The Puerto Rican-born Merian Soto presented two works paying homage to Latin dance. In her solo Prequel (a): Deconstruction of a Passion for Salsa, Soto flicked through a pile of records to play on an old phonograph; snippets of black-and-white musicals and excerpts from The Red Shoes screened onstage. Part flashback and part collage, Prequel is an attempt to give the salsa some postmodern flair. (She later recording herself clapping and singing and dancing to her own reverb.) But her attempts at being both sensuous and loose fell short; her many costume changes, clever at first, became tedious. When she dramatically strapped on a pair of shiny red shoes--and showed how her feet won't sit still--we got it. Mainly, this journey through the history of the salsa is theatrically flawed; Soto, through all her "possessed" dancing, comes off as being little more than self-involved.

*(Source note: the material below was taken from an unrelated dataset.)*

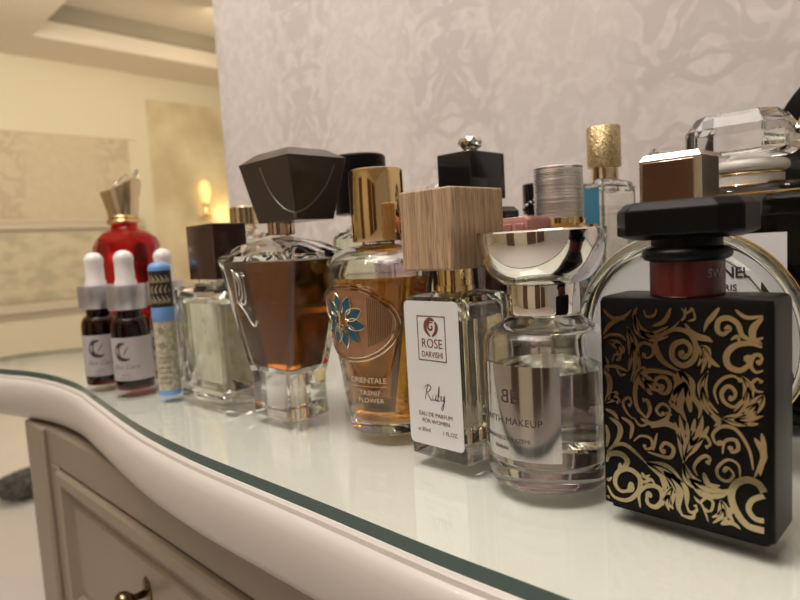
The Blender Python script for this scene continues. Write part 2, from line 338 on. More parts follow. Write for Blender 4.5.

The choreographer's second piece, the raucous Asi se baila un Son (How to Dance a Son Montuno), features music by Adalberto Alvarez and an eight-piece band--and that component is fabulous. Unfortunately, the choreography meanders. Soto credited her dancers, who include Sonny Allen, Sita Frederick, and Antonio Ramos, with helping to create the movement, but what became quite clear by the finale is that she should have spent more time being a good editor. Soto's attempts at informality resulted in a free-for-all that, strangely, lacked spontaneity.
In Asphalt, Jane Comfort forgoes her usual dance theater for dance opera--but what it came down to was simply earnest theater. Set in an urban landscape of a squat, Asphalt relates the story of Racine (Manchild), a homeless DJ who remembers nothing about his past until he meets Couchette (Aleta Hayes), who cryptically introduces him to the spirits of his past. Asphalt is the product of four main collaborators: Comfort, listed as choreographer and director, works with Carl Hancock Rux (book and lyrics), Toshi Reagon (vocal score), and DJ Spooky (instrumental score). A critical problem with the evening-length work is in the repetitive, flowery writing; though Hayes injected her lines with passion, Manchild is so disconnected from the events supposedly so important in his tattered life that Asphalt dissolves into preachy sentiment. The work culminates in an inhibited rave--but it never takes off as a dance. The styles, which include African dance, hip-hop, and modern movement, never really mesh, but perhaps it has more to do with the rave itself. Like Soto's Asi se baila un Son, Comfort's social setting doesn't translate to the stage.
Another attempt at theater (but this time the flavor was decidedly vaudevillian) was David Dorfman and Dan Froot's Shtuck, an evening-length work that illustrates how two dancers are so obsessed with being onstage that they can't function in real life. The piece began badly: As audience members entered the theater, the pair, poised at opposite ends of the stage, called out to audience members with creepy familiarity. "Hi, what's your name?" they asked repeatedly. "You look great today! We've got a great show for you."